A majority of Justices Stevens, Kennedy, Souter, Thomas, and Ginsburg can insure that these factors will be reviewed in the principled context of strict scrutiny, where the government's censorship is presumed to be unconstitutional and requires satisfaction of a heavy burden of proof. If erotic activities on adult cable channels -- expressive activities at or near the bottom of the First Amendment spectrum of protected activity -- deserve full application of strict scrutiny principles, then advertising for legal products and services intended for adults certainly deserves the same level of protection.

In Playboy, Justice Kennedy cited commercial speech decisions under Central Hudson, such as Greater New Orleans, Edenfield v. Fane, 507 U.S. 761 (1993), and even Board of Trustees v. Fox, 492 U.S. 469 (1989), to emphasize the government's heavy burden of proof under First Amendment principles. How much further is there left to go doctrinally when intermediate scrutiny cases are already being cited by the Court to develop the proper application of strict scrutiny principles?

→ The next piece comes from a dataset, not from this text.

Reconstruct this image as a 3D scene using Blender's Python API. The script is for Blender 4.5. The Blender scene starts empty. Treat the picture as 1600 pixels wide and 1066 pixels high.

In the end, the key factor will be the continued willingness of Justices Stevens, Kennedy, Souter, Thomas and Ginsburg to step up and perform the proper role of the judiciary in reviewing enactments that restrict advertising on the basis of its content, whatever their purpose. The other four justices seem prepared to hang back -- to accord government a level of deferential review dictated by their perception of the seriousness of the problem addressed. This elasticity, so characteristic of Central Hudson decisions, has no place in strict scrutiny. Protecting children from the immediate, negative psychological effects of direct exposure to indecent adult activity, while very important, is a very different thing than protecting them from the alleged, highly questionable, influence of adult advertising. The urge to protect children is strong, but the Court has always recognized that it has limits as a rationale for censorship of content. At least five justices should soon declare that advertising for adults must remain outside the sandbox.